Morningstar | Fourth Quarter Mixed for HCP; 2019 Outlook Lower as Company Sets Stage for Long-Term Growth
Another mixed quarter for no-moat HCP leads us to conclude that we won't change our $27 fair value estimate when we incorporate the fourth quarter into our model. Same-store net operating income growth for the total portfolio again beat our estimate with the company's 1.5% result coming in ahead of our 0.9% estimate. On the positive side, the triple-net portfolio came in well ahead of us with 2.5% growth in the fourth quarter and the life science portfolio bounced back earlier than we expected with 3.9% growth. However, the senior housing operating portfolio continues to heavily weigh on performance. While the core senior housing portfolio was down only 2.3%, relatively in line with our expectations, it is the portfolio of properties that are transitioning to new operators or are slated for disposition that hurt HCP's totals as they posted negative 33.2% NOI growth in the fourth quarter. The mixed results led to HCP reporting adjusted funds from operations of $0.43 for the quarter, in line with our estimate.
We expect 2019 to be another difficult year for HCP, and management's guidance seems to confirm that assumption. Life science should continue the fourth quarter's rebound and be even stronger in 2019 with management guiding to 4.0% to 5.0% NOI growth. However, the senior housing operating portfolio will continue to deal with supply issues in addition to the portfolio's own difficulties in transitioning operators, leading to management's outlook of negative 5% growth at the midpoint. The rest of the portfolio will likely grow around 2%, and with 2019 being impacted by the large dispositions that were back-half weighted in 2018, HCP expects adjusted FFO to decline in 2019 to a range of $1.70 to $1.76, below 2018's $1.82 mark and our $1.79 adjusted estimate. However, we think the issues faced by HCP in 2019 are short term in nature and provide them a solid foundation to grow as healthcare sees increasing demand from the aging baby boomer generation.

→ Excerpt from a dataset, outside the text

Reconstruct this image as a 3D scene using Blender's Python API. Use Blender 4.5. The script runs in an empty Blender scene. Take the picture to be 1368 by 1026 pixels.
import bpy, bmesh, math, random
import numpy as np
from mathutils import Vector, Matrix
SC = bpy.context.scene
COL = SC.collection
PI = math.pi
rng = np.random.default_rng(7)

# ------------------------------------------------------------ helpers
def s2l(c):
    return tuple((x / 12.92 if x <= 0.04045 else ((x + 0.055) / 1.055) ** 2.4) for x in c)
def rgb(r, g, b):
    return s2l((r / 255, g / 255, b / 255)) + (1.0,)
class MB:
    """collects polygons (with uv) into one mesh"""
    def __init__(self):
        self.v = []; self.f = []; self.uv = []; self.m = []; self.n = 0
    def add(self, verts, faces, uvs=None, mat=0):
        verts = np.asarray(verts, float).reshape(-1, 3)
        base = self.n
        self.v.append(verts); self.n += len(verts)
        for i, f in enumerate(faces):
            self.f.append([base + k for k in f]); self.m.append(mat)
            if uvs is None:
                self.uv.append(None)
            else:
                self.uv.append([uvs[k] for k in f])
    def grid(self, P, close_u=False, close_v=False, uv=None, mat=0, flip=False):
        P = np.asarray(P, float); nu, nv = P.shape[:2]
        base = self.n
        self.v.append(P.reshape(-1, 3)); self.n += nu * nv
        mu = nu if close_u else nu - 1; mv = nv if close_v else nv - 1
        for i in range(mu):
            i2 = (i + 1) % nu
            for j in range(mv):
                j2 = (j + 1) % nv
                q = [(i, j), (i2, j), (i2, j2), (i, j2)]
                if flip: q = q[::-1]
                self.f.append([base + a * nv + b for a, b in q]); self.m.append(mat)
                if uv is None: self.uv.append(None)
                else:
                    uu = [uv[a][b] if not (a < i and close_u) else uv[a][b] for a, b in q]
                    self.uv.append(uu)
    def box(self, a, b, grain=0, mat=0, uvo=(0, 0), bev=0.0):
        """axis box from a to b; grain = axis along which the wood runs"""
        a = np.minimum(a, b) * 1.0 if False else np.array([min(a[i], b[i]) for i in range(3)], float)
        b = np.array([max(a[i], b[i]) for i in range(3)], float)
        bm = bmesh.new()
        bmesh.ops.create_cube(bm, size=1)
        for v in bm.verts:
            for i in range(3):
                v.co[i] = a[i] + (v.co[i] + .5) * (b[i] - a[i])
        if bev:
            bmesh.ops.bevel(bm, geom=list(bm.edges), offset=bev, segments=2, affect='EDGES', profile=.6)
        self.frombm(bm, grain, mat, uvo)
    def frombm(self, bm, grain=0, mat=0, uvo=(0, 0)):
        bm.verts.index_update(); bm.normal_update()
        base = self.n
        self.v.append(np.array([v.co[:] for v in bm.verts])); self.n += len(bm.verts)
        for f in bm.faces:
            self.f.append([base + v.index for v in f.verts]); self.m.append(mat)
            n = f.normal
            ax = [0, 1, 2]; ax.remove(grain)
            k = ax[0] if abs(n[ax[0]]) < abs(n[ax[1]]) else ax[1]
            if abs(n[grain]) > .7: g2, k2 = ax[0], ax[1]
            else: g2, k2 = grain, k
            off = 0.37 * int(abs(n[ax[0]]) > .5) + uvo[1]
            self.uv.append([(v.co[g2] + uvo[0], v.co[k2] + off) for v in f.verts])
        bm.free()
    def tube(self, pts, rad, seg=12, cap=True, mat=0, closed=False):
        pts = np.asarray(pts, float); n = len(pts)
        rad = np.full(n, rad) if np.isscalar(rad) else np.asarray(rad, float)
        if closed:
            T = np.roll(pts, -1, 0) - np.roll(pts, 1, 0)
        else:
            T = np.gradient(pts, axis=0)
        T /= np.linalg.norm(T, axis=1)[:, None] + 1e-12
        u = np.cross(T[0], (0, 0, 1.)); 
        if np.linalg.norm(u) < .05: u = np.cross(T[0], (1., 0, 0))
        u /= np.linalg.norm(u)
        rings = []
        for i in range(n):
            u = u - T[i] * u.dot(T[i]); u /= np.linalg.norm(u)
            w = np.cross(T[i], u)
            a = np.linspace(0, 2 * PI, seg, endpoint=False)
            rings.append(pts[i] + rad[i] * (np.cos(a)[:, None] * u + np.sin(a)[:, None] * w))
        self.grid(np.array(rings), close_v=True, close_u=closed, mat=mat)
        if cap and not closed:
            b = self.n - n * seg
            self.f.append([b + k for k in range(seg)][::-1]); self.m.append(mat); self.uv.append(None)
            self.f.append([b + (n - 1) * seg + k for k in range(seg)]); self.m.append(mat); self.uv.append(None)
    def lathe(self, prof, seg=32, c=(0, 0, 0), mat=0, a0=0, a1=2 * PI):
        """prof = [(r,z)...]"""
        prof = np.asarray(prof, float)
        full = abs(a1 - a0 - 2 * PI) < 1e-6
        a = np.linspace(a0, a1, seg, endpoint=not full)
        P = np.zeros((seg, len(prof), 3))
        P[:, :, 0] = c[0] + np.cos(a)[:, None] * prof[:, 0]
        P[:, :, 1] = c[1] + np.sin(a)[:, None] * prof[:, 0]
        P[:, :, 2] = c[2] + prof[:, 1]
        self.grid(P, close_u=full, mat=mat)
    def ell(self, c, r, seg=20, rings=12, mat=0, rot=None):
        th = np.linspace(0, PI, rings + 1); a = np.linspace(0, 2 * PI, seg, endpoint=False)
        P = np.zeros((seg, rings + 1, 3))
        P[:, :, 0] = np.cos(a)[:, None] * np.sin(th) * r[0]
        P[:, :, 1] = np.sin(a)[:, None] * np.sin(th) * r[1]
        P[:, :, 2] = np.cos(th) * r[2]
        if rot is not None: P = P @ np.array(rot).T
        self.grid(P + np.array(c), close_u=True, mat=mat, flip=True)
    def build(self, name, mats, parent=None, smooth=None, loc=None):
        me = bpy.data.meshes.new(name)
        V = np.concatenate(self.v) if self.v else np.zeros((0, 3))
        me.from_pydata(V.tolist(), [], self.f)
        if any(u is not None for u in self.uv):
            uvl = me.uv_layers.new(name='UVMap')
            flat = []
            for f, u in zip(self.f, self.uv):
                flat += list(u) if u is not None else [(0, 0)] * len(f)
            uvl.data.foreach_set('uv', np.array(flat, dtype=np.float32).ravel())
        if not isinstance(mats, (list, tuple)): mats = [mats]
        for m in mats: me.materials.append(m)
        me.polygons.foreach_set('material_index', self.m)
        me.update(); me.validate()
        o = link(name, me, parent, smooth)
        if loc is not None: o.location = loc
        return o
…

Management provided additional detail on its 2019 guidance that explains why the actions it has taken or plan to take cause a hit to earnings in 2019 but set it up for what we think is a platform for significant growth in the following years. First, the company is making a major investment in developing new life science properties. We think that this is a great way for the company to create value long-term for investors as we assume that it can deliver the projects at a stabilized yield in the mid-6% to mid-7% range. However, these projects cause dilution in the near term as funding the construction creates immediate costs and HCP doesn't reap the benefits for 2 to 3 years. While we expected some negative impact from spending on development in 2019, HCP increased its pipeline of projects by over $400 million in the fourth quarter. This will create a lot of long-term value for investors, but it does hurt 2019 as HCP expects to commit $600 million to $700 million in funding in 2019. Some of this funding came from HCP's issuance of $430 million in new equity, immediately diluting earnings. Again, we really like the long-term potential from this pipeline of projects and hope it continues to expand but recognize that near-term earnings will take a hit as they commit more money now toward future growth.
Second, HCP plans to do far more acquisitions and dispositions than we had anticipated for 2019. Management is guiding to $900 million in acquisitions and $500 million in dispositions, ahead of our $260 million and $120 million estimates, respectively. While we view acquisitions and dispositions as generally being value-neutral, so increased volume doesn't really create more value, what did catch our eye was the expected cash yields for the acquisitions and dispositions that HCP plans to do. While management's guidance of dispositions being executed at an average 7.0% cash yield is in line with our expectations, it plan to acquire at 5.25% is below our assumed 6.0% average acquisition cap rate. Trading higher cap rate properties for lower cap rate properties is dilutive to cashflows and earnings in the short term. However, if the company also achieves the goal of improving portfolio quality, then that should lead to higher long-term growth and more stable cashflows, which would create value over the long term. We will have to see what management is able to acquire and if it is able to improve portfolio quality before we are able to determine if it is sacrificing earnings in 2019 for sustainable, long-term gains.